Gosh, they're being busy!
I went along to Kilverts really just to take notes and publicise what they're doing, and it was quite impressive.
Hay Festival has agreed for the Transition Town volunteers to re-design the boggy bit of pond near the entrance as a Community Garden. Dave said that everything he needed for the job seemed to miraculously appear - they needed 3 tons of woodchip, and he met someone who could provided it, and now he's after enough hazel to make a 70 metre fence, done as trellises and woven together, and it looks as if that will come his way as well. They'll build a herb spiral, and need bog type plants like meadowsweet and yellow flag iris, and Glasu are giving them some funding.
The new thermal imaging camera has been in use, to show where energy is leaking out of buildings. They've done the school and several houses, and are about to look at the council chambers and the library.
Something else that's taken on a momentum of it's own seems to be this September's Transition Day. Last year it was all about bicycles, and other forms of sustainable transport. This year they want to close off Castle Street for a street party. They've also been looking at schemes for 'sharing the street', where cars and humans can co-exist without humans getting squashed. Apparantly it's been very successful in Holland, and traffic accident statistics have gone right down. Les who runs the Market is keen to get involved, and there was some talk of getting a pavement artist, or letting anyone create their own pavement art. Other suggestions were a giant game of hopscotch down the middle of the street, or long rope skipping. The date they want to do all this is 25th September, so they can have a virtual link to Hay Festival's daughter festival in Seville, possibly via the Booth Bookshop Cinema (if it's ready by then - or if not in the temporary cinema that they're already using). They were also talking about involving the Globe, possibly with street art, and maybe a lecture. There would be sustainability stalls, and the bicycle repair again. All they need now is the licence to close the road.

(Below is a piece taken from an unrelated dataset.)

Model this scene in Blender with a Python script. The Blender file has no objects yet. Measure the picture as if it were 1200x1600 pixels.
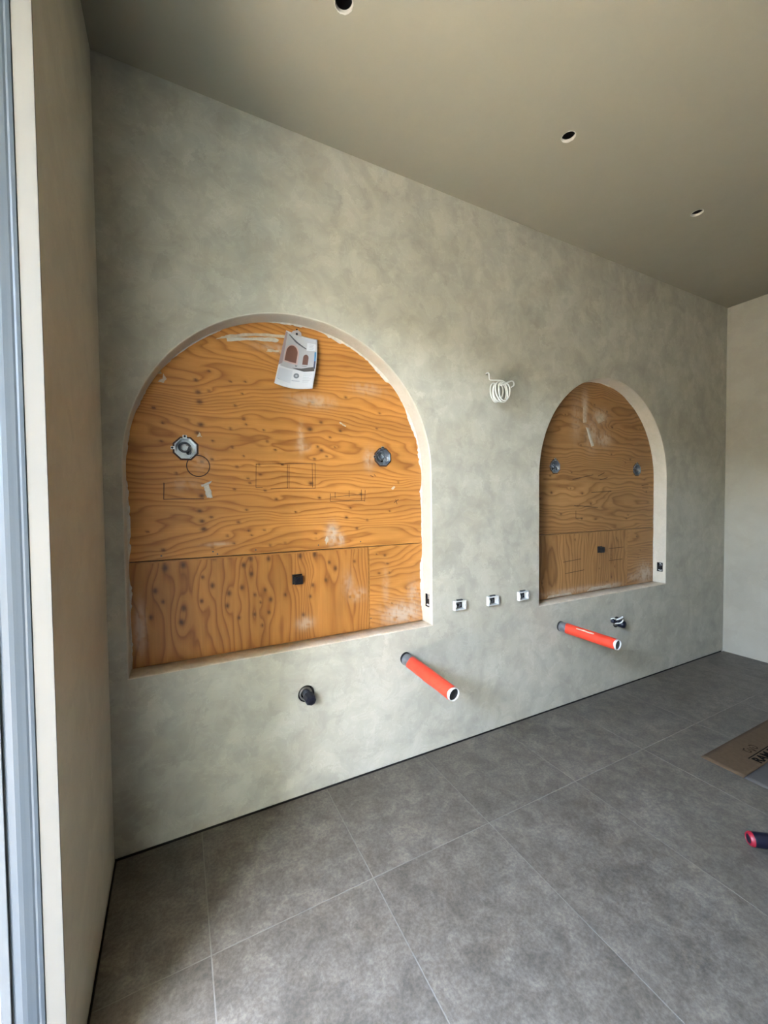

An associated project is to raise awareness of Transition issues, and one idea to do this, as it's Hay, was to have a writing competition. The winner would be announced at the street party, and there could be a reading of the winning entry. This is intended to be a 500 word story.
An Art exhibition involving all the local schools also seems to be coming on apace, with the Buttermarket already provisionally booked to show the art for Saturday 17th July - the day after the schools break up for the summer holidays.
One of the ladies at the meeting works part time at Cartref, the local nursing home, and Cartref has an under-utilised garden at the back. The Co-op are offering help to do something with it, possibly providing seeds, and they're starting to look at a polytunnel type greenhouse that's accessible for people with zimmer frames and wheelchairs, and raised beds, possibly to grow food. As it's outdoors, at set times and with staff present, there seems to be no problem about CRB checks for volunteers who would be needed to do the heavy lifting.
Over the year, Marches TV are making short films of what's happening with the Transition Towns group, and it was felt that it would be a good idea to interview some of the residents of Cartref about what life used to be like in Hay, and get the results on film. At the beginning of August Hay will be visited by a lady who is walking around the country, collecting 'Transition Tales', and this is just the sort of thing she seems to want to get involved in, too. Jayne at the Library is keen for her to do a story telling session there, too.
It was pointed out that the allotments are just next door to Cartref - I think one of the people on the waiting list rather had his eye on the garden for an overflow allotment area.
There are 20 people on the allotment waiting list, and some of them have been waiting for five years, so it was good to hear of progress on the Allotment site/Community Garden planned for the field just across the river. The next step there seems to be to get all the people waiting for an allotment together to see whether they want their own allotment, or whether they would be prepared to go in with a community vegetable garden which would be shared.